■ **Given exercise**
Return every record exactly as written.

A run of records
-=-=-

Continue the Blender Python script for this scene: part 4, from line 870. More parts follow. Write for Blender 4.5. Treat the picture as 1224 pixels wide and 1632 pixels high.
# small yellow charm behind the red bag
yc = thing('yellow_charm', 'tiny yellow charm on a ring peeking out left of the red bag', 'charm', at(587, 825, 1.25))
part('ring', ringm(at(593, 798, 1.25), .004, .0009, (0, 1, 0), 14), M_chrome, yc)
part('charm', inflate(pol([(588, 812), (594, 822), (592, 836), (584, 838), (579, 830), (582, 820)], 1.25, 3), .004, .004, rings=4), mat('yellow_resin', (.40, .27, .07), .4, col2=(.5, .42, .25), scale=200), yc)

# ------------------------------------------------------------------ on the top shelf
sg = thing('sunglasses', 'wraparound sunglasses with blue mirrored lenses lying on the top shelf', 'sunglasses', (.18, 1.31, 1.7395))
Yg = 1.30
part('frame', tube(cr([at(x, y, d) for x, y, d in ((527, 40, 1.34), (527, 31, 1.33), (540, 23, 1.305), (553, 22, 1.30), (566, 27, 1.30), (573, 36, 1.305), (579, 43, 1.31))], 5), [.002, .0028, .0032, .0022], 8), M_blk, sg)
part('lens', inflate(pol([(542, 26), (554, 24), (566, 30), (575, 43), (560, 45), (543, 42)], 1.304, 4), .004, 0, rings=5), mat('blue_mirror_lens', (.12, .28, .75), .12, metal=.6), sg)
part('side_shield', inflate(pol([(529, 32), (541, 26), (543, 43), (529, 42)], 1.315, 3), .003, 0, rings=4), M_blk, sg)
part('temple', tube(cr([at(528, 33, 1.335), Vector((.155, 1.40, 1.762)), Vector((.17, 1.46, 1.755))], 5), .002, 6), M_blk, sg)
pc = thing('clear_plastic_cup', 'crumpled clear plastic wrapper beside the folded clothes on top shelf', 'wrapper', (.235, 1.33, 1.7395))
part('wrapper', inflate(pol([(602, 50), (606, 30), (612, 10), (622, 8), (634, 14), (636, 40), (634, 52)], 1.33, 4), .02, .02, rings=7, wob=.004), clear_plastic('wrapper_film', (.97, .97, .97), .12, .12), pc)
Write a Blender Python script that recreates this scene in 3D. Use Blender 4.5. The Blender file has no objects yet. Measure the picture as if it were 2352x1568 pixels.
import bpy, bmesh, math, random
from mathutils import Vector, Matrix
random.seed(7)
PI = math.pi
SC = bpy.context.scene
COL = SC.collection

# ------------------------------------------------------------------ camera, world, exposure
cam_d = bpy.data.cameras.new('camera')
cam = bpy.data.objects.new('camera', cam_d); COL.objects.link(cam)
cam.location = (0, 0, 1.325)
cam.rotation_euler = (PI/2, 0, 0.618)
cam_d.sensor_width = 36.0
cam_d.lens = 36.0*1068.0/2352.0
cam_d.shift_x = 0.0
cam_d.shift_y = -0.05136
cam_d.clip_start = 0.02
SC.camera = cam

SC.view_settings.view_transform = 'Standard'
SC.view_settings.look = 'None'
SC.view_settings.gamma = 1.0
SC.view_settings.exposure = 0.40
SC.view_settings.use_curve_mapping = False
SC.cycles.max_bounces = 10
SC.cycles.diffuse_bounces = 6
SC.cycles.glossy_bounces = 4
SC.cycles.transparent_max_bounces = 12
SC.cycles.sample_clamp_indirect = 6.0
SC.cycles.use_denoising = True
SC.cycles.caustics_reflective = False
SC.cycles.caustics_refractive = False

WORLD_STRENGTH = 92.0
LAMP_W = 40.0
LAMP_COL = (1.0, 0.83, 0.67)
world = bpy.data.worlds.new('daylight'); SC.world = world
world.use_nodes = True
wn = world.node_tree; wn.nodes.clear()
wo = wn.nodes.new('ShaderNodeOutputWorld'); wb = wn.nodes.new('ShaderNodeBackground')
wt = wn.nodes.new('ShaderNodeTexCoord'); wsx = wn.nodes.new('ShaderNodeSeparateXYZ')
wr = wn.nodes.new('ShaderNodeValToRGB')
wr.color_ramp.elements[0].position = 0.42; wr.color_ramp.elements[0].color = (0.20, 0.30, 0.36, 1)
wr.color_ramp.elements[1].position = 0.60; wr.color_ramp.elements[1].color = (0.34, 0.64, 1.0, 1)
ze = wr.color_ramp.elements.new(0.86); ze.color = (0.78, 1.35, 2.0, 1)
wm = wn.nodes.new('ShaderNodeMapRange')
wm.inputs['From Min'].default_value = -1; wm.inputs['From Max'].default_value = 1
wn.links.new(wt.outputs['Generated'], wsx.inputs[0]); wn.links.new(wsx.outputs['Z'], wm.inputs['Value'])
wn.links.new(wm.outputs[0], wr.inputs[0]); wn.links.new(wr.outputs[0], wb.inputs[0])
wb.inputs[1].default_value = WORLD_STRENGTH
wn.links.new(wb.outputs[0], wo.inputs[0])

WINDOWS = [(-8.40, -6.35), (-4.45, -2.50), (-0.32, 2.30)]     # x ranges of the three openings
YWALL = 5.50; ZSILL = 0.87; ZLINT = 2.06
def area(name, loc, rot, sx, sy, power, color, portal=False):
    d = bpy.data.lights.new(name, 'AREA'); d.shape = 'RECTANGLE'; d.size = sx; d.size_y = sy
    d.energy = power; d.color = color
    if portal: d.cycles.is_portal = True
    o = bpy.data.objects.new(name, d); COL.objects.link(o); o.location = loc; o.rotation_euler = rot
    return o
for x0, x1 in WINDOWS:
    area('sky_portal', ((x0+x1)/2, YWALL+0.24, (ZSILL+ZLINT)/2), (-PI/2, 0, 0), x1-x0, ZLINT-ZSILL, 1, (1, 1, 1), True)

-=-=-

■ **Result**
Continue the Blender Python script for this scene: part 4, from line 870. More parts follow. Write for Blender 4.5. Treat the picture as 1224 pixels wide and 1632 pixels high.
# small yellow charm behind the red bag
yc = thing('yellow_charm', 'tiny yellow charm on a ring peeking out left of the red bag', 'charm', at(587, 825, 1.25))
part('ring', ringm(at(593, 798, 1.25), .004, .0009, (0, 1, 0), 14), M_chrome, yc)
part('charm', inflate(pol([(588, 812), (594, 822), (592, 836), (584, 838), (579, 830), (582, 820)], 1.25, 3), .004, .004, rings=4), mat('yellow_resin', (.40, .27, .07), .4, col2=(.5, .42, .25), scale=200), yc)

# ------------------------------------------------------------------ on the top shelf
sg = thing('sunglasses', 'wraparound sunglasses with blue mirrored lenses lying on the top shelf', 'sunglasses', (.18, 1.31, 1.7395))
Yg = 1.30
part('frame', tube(cr([at(x, y, d) for x, y, d in ((527, 40, 1.34), (527, 31, 1.33), (540, 23, 1.305), (553, 22, 1.30), (566, 27, 1.30), (573, 36, 1.305), (579, 43, 1.31))], 5), [.002, .0028, .0032, .0022], 8), M_blk, sg)
part('lens', inflate(pol([(542, 26), (554, 24), (566, 30), (575, 43), (560, 45), (543, 42)], 1.304, 4), .004, 0, rings=5), mat('blue_mirror_lens', (.12, .28, .75), .12, metal=.6), sg)
part('side_shield', inflate(pol([(529, 32), (541, 26), (543, 43), (529, 42)], 1.315, 3), .003, 0, rings=4), M_blk, sg)
part('temple', tube(cr([at(528, 33, 1.335), Vector((.155, 1.40, 1.762)), Vector((.17, 1.46, 1.755))], 5), .002, 6), M_blk, sg)
pc = thing('clear_plastic_cup', 'crumpled clear plastic wrapper beside the folded clothes on top shelf', 'wrapper', (.235, 1.33, 1.7395))
part('wrapper', inflate(pol([(602, 50), (606, 30), (612, 10), (622, 8), (634, 14), (636, 40), (634, 52)], 1.33, 4), .02, .02, rings=7, wob=.004), clear_plastic('wrapper_film', (.97, .97, .97), .12, .12), pc)
Write a Blender Python script that recreates this scene in 3D. Use Blender 4.5. The Blender file has no objects yet. Measure the picture as if it were 2352x1568 pixels.
import bpy, bmesh, math, random
from mathutils import Vector, Matrix
random.seed(7)
PI = math.pi
SC = bpy.context.scene
COL = SC.collection

# ------------------------------------------------------------------ camera, world, exposure
cam_d = bpy.data.cameras.new('camera')
cam = bpy.data.objects.new('camera', cam_d); COL.objects.link(cam)
cam.location = (0, 0, 1.325)
cam.rotation_euler = (PI/2, 0, 0.618)
cam_d.sensor_width = 36.0
cam_d.lens = 36.0*1068.0/2352.0
cam_d.shift_x = 0.0
cam_d.shift_y = -0.05136
cam_d.clip_start = 0.02
SC.camera = cam

SC.view_settings.view_transform = 'Standard'
SC.view_settings.look = 'None'
SC.view_settings.gamma = 1.0
SC.view_settings.exposure = 0.40
SC.view_settings.use_curve_mapping = False
SC.cycles.max_bounces = 10
SC.cycles.diffuse_bounces = 6
SC.cycles.glossy_bounces = 4
SC.cycles.transparent_max_bounces = 12
SC.cycles.sample_clamp_indirect = 6.0
SC.cycles.use_denoising = True
SC.cycles.caustics_reflective = False
SC.cycles.caustics_refractive = False

WORLD_STRENGTH = 92.0
LAMP_W = 40.0
LAMP_COL = (1.0, 0.83, 0.67)
world = bpy.data.worlds.new('daylight'); SC.world = world
world.use_nodes = True
wn = world.node_tree; wn.nodes.clear()
wo = wn.nodes.new('ShaderNodeOutputWorld'); wb = wn.nodes.new('ShaderNodeBackground')
wt = wn.nodes.new('ShaderNodeTexCoord'); wsx = wn.nodes.new('ShaderNodeSeparateXYZ')
wr = wn.nodes.new('ShaderNodeValToRGB')
wr.color_ramp.elements[0].position = 0.42; wr.color_ramp.elements[0].color = (0.20, 0.30, 0.36, 1)
wr.color_ramp.elements[1].position = 0.60; wr.color_ramp.elements[1].color = (0.34, 0.64, 1.0, 1)
ze = wr.color_ramp.elements.new(0.86); ze.color = (0.78, 1.35, 2.0, 1)
wm = wn.nodes.new('ShaderNodeMapRange')
wm.inputs['From Min'].default_value = -1; wm.inputs['From Max'].default_value = 1
wn.links.new(wt.outputs['Generated'], wsx.inputs[0]); wn.links.new(wsx.outputs['Z'], wm.inputs['Value'])
wn.links.new(wm.outputs[0], wr.inputs[0]); wn.links.new(wr.outputs[0], wb.inputs[0])
wb.inputs[1].default_value = WORLD_STRENGTH
wn.links.new(wb.outputs[0], wo.inputs[0])

WINDOWS = [(-8.40, -6.35), (-4.45, -2.50), (-0.32, 2.30)]     # x ranges of the three openings
YWALL = 5.50; ZSILL = 0.87; ZLINT = 2.06
def area(name, loc, rot, sx, sy, power, color, portal=False):
    d = bpy.data.lights.new(name, 'AREA'); d.shape = 'RECTANGLE'; d.size = sx; d.size_y = sy
    d.energy = power; d.color = color
    if portal: d.cycles.is_portal = True
    o = bpy.data.objects.new(name, d); COL.objects.link(o); o.location = loc; o.rotation_euler = rot
    return o
for x0, x1 in WINDOWS:
    area('sky_portal', ((x0+x1)/2, YWALL+0.24, (ZSILL+ZLINT)/2), (-PI/2, 0, 0), x1-x0, ZLINT-ZSILL, 1, (1, 1, 1), True)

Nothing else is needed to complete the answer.